Another 2010 newcomer is Worth Kitchen, which married couple Tamy and Felipe Donnelly founded for fun last March (like Apt4’s founders, they weren’t familiar with the concept of supper club). The couple began hosting dinner for friends in their apartment on Worth Street in the financial district every Thursday night. That soon expanded to friends of friends and eventually food-loving strangers they connected with on Twitter. They’ve never charged for the dinners in their apartment, but do ask guests to bring a bottle of wine from the pairings recommended by nearby Frankly Wines. Here, too, the food is more professional than at some of the old-guard supper clubs, carefully plated and vibrant in color, like a plate of flounder tiradito with blood oranges. With a real dining-room table and a six-guest limit, the whole thing feels like a grown-up dinner party. A few weeks ago, the couple held their first paid event, in a Soho penthouse, and Felipe tells us the 60-person, $90-a-head dinner sold out in a matter of days. While many of the guests were friends of the couple from the advertising industry, half were strangers who heard about the festivities online or through word of mouth. Felipe tells Grub Street he would like for the venture to “grow organically into a business” — maybe even a restaurant at some point.

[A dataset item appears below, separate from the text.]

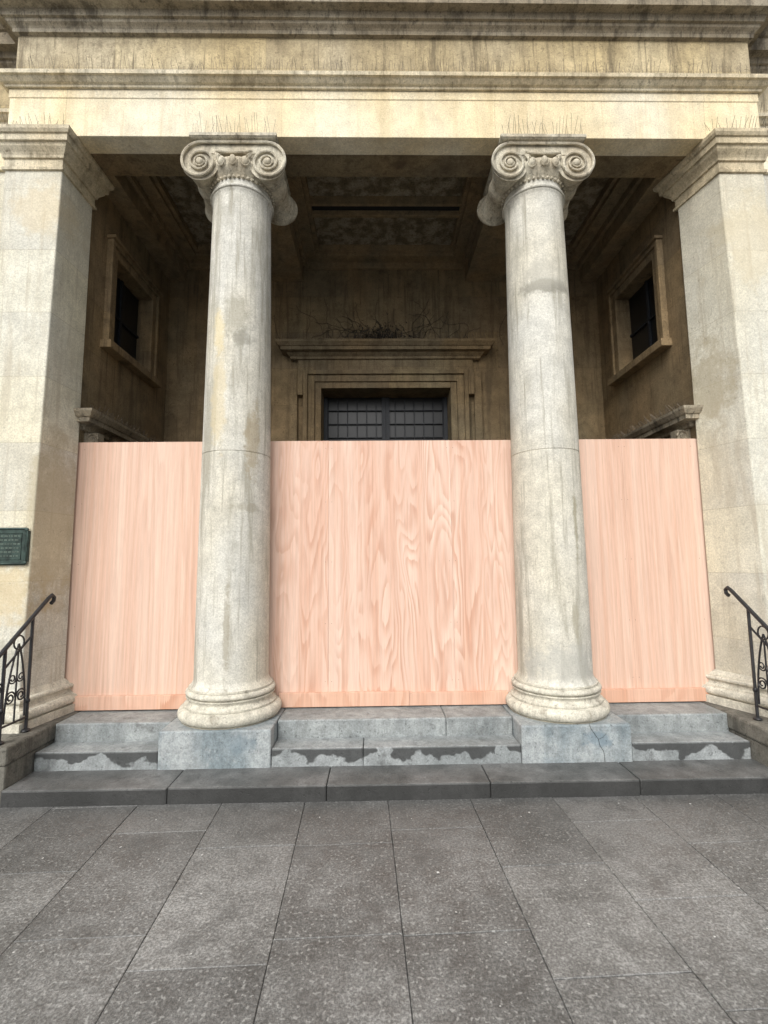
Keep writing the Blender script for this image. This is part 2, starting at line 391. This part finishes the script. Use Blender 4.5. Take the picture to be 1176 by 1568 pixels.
for s in (-1, 1):
    cx = s*CX
    bm = bmesh.new(); lathe(bm, col_profile(), cx, CY, 72); obj('column_shaft', bm, M['column'], B, smooth=True)
    bm = bmesh.new(); lathe(bm, baseprof, cx, CY, 72); obj('column_base', bm, M['base'], B, smooth=True)
    bm = bmesh.new()
    lathe(bm, [(.29,5.50),(.295,5.53),(.315,5.555),(.345,5.60),(.365,5.65),(.36,5.69),(.34,5.72)], cx, CY, 48)
    for vs in (-1, 1):
        vx = cx+vs*VX; cz = VZ
        pr = []
        for i in range(17):
            t = i/16; y = CY-.31+.62*t
            r = .178-.062*math.sin(math.pi*t)**.8
            if i in (7,9): r += .012
            if i == 8: r += .018
            pr.append((r, y))
        lathe(bm, pr, vx, CY, 32, 'Y', cz)
        for fy, dy in ((CY-.335, .045), (CY+.335, -.045)):
            pts, rad = spiral(vx, cz, fy, vs)
            nt = 44; ring = [Vector((p[0], 0, p[2])) for p in pts[:nt]]
            a = [bm.verts.new((p.x, fy+.018*(1 if dy > 0 else -1), p.z)) for p in ring]
            b = [bm.verts.new((p.x, fy+dy, p.z)) for p in ring]
            bm.faces.new(a); bm.faces.new(b)
            for i in range(nt): bm.faces.new((a[i], a[(i+1) % nt], b[(i+1) % nt], b[i]))
            tube(bm, pts, .015, 6, rad)
            dd = .009*(1 if dy > 0 else -1)
            tube(bm, [(p[0], p[1]+dd, p[2]) for p in pts], .015, 6, [q*1.05 for q in rad])
            ellipsoid(bm, (vx, fy, cz), (.036,.024,.036), 14, 8)
    zt = VZ+VR
    for fy, d in ((CY-.335, 1), (CY+.335, -1)):
        y0, y1 = sorted((fy+.019*d, fy+.07*d))
        box(bm, cx-VX, cx+VX, y0, y1, zt-.105, zt-.004)
        tube(bm, [(cx-VX+2*VX*i/12, fy, zt) for i in range(13)], .0155, 6)
        tube(bm, [(cx-.175+.35*i/12, fy, zt-.095-.016*math.sin(math.pi*i/12)) for i in range(13)], .012, 6)
        for vs in (-1, 1):
            for q in range(3):
                tube(bm, [(cx+vs*.185, fy, zt-.115), (cx+vs*(.155-q*.004), fy-.006*d, zt-.135-q*.018), (cx+vs*(.115+q*.018), fy, zt-.15-q*.028)], .010, 6, [.005,.011,.004])
    box(bm, cx-.33, cx+.33, CY-.26, CY+.26, zt-.15, zt-.002)
    for i in range(20):
        a = 2*math.pi*i/20+math.pi/2
        dx, dy = math.cos(a), math.sin(a)
        ellipsoid(bm, (cx+dx*.355, CY+dy*.355, 5.665), (.036,.036,.052), 10, 8)
        tang = Vector((-dy, dx, 0)); c0 = Vector((cx+dx*.372, CY+dy*.372, 5.675))
        tube(bm, [c0+tang*(.046*math.cos(t))+Vector((0,0,.065*math.sin(t))) for t in [math.pi+math.pi*j/8 for j in range(9)]], .0055, 5)
    for i in range(44):
        a = 2*math.pi*i/44
        ellipsoid(bm, (cx+math.cos(a)*.31, CY+math.sin(a)*.31, 5.535), (.016,.016,.015), 6, 5)
    obj('ionic_capital', bm, M['capital'], B, smooth=True)
    bm = bmesh.new()
    sweep(bm, rectpath(cx-.385, cx+.385, CY-.345, CY+.345), [(-.02,5.886),(.0,5.888),(.018,5.892),(.026,5.899),(.028,5.902),(.034,5.903),(.036,SOF-.003)], closed=True)
    obj('capital_abacus', bm, M['capital'], B)
    bm = bmesh.new(); box(bm, cx-.465, cx+.465, 4.09, 5.02, -.05, PL-.002)
    o = obj('column_pedestal_block', bm, M['block'], B, .014)
bm = bmesh.new()
tube(bm, [(1.62,4.0885,.42),(1.635,4.0885,.38),(1.66,4.0885,.345),(1.69,4.0885,.30),(1.70,4.0885,.25),(1.73,4.0885,.20),(1.735,4.0885,.12)], .0022, 4)
tube(bm, [(1.69,4.0885,.30),(1.73,4.0885,.315),(1.76,4.0885,.35)], .0016, 4)
obj('pedestal_crack', bm, M['crack'], B)

# ------------------------------------------------------------------ interior walls
bm = bmesh.new()
W = 3.17; TOP = 6.45
for s in (-1, 1):
    def wb(y0, y1, z0, z1):
        x0, x1 = sorted((s*W, s*(HW-.05))); box(bm, x0, x1, y0, y1, z0, z1)
    wb(4.683, 4.95, PL, TOP); wb(6.25, 6.60, PL, TOP)
    wb(4.95, 6.25, 3.06, 4.26); wb(4.95, 6.25, 5.32, TOP)
    wb(4.95, 5.17, 4.26, 5.32); wb(6.03, 6.25, 4.26, 5.32)
DW = .935; DT = 4.29
box(bm, -HW+.05, -DW, 6.60, 7.1, PL, TOP); box(bm, DW, HW-.05, 6.60, 7.1, PL, TOP); box(bm, -DW, DW, 6.60, 7.1, DT, TOP)
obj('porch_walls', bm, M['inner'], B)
for s in (-1, 1):
    def sx(a, b): return sorted((s*a, s*b))
    bm = bmesh.new()
    for d, e, t in ((0,.10,.045),(.10,.15,.07)):
        x0, x1 = sx(W-t, W+.01)
        yo0, yo1, zo1 = 5.17-e, 6.03+e, 5.32+e
        yi0, yi1, zi1 = 5.17-d, 6.03+d, 5.32+d
        box(bm, x0, x1, yo0, yi0, 4.26, zo1); box(bm, x0, x1, yi1, yo1, 4.26, zo1); box(bm, x0, x1, yi0, yi1, zi1, zo1)
    x0, x1 = sx(W-.12, W+.01); box(bm, x0, x1, 4.98, 6.22, 4.17, 4.258)
    x0, x1 = sx(W-.10, W+.01)
    box(bm, x0, x1, 5.17-.17, 6.03+.17, 5.472, 5.51)
    obj('side_window_surround', bm, M['inner'], B, .006)
    bm = bmesh.new(); x0, x1 = sx(W+.15, W+.18); box(bm, x0, x1, 5.172, 6.028, 4.262, 5.318)
    x0, x1 = sx(W+.25, W+.27); box(bm, x0, x1, 4.952, 6.248, PL, 3.058)
    obj('side_window_glass', bm, M['glass'], B)
    bm = bmesh.new(); x0, x1 = sx(W+.125, W+.148)
    box(bm, x0, x1, 5.58, 5.62, 4.263, 5.317); box(bm, x0, x1, 5.173, 5.578, 4.78, 4.81); box(bm, x0, x1, 5.622, 6.027, 4.78, 4.81)
    obj('side_window_bars', bm, M['doorwood'], B)
    bm = bmesh.new()
    pth = [(s*W,4.76),(s*(W-.02),4.76),(s*(W-.02),6.45),(s*W,6.45)]
    if s > 0: pth = pth[::-1]
    prof = [(.0,3.16),(.03,3.17),(.035,3.2),(.06,3.22),(.13,3.225),(.135,3.27),(.15,3.275),(.18,3.32),(.185,3.345),(.0,3.36)]
    sweep(bm, pth, prof, cap=False)
    x0, x1 = sx(W-.03, W+.01)
    box(bm, x0, x1, 4.80, 4.945, PL, 3.159); box(bm, x0, x1, 6.255, 6.4, PL, 3.159)
    yy = 4.82
    x0, x1 = sx(W-.13, W-.02)
    box(bm, x0, x1, yy, yy+.11, 2.98, 3.158)
    pts = []
    for i in range(30):
        a = i/29*2.4*math.pi; r = .065*(1-.75*i/29)
        pts.append((s*(W-.13)+s*.06-s*r*math.cos(a)*1.0, yy-.005, 3.09+r*math.sin(a)))
    tube(bm, pts, .012, 6)
    tube(bm, [(s*(W-.13), yy-.005, 3.06),(s*(W-.11), yy-.005, 2.9),(s*(W-.05), yy-.005, 2.75)], .014, 6)
    obj('side_door_cornice', bm, M['cornice'], B)
bm = bmesh.new()
for d, e, t in ((0,.09,.04),(.09,.19,.065),(.19,.25,.10)):
    box(bm, -DW-e, -DW-d, 6.60-t, 6.61, PL, DT+e); box(bm, DW+d, DW+e, 6.60-t, 6.61, PL, DT+e)
    box(bm, -DW-d, DW+d, 6.60-t, 6.61, DT+d, DT+e)
for s in (-1,1):
    x0, x1 = sorted((s*(DW+.252), s*(DW+.33))); box(bm, x0, x1, 6.49, 6.61, DT-.12, DT+.25)
    x0, x1 = sorted((s*(DW+.34), s*(DW+.45))); box(bm, x0, x1, 6.55, 6.61, PL, DT+.25)
box(bm, -DW-.33, DW+.33, 6.54, 6.61, DT+.252, 4.73)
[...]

Midnight Brunch is so new that it hasn’t actually happened — the first late-night meal is tomorrow in a Bed-Stuy brownstone, and the spread will be West Indian themed, with complementary cocktails. It’s the project of Emily Cavalier, who works at a corporate event firm and has deep food- and cocktail-scene connections. Cavalier will do the cooking herself with the help of sous-chefs from other supper clubs, including Kara Masi of Ted & Amy Supper Club and Sarah Simmons of City Grit. Two mixologists will shake up cocktails to go with courses like jerk-fried chicken accompanied by pineapple waffles with papaya syrup. While it isn’t the first supper club with a booze focus (at the two-year-old Noble Rot, for instance, wine is the primary emphasis, and there’s also Evoe, a cocktail club), it’s the first we know of to mix serious cocktail culture with the underground dinner scene. When Cavalier put the $85 tickets on sale, they sold out in twenty minutes.

And it’s not just the new supper clubs that are business-savvy; many founders of the older brigade have found ways to segue into other kinds of endeavors. The Ted & Amy Supper Club just launched a cooking-class series, the Noble Rot has done consulting at the Natural Wine Company and El Cobre, Michael Cirino of a razor, a shiny knife is opening a chocolate and rum factory, and another called Y-I-Eat-N has morphed from dinners only into a full-service food business that offers cooking classes and meal deliveries. What began as a truly underground trend has gone somewhat mainstream, and we’d argue that’s not necessarily a bad thing — for the host or the guests.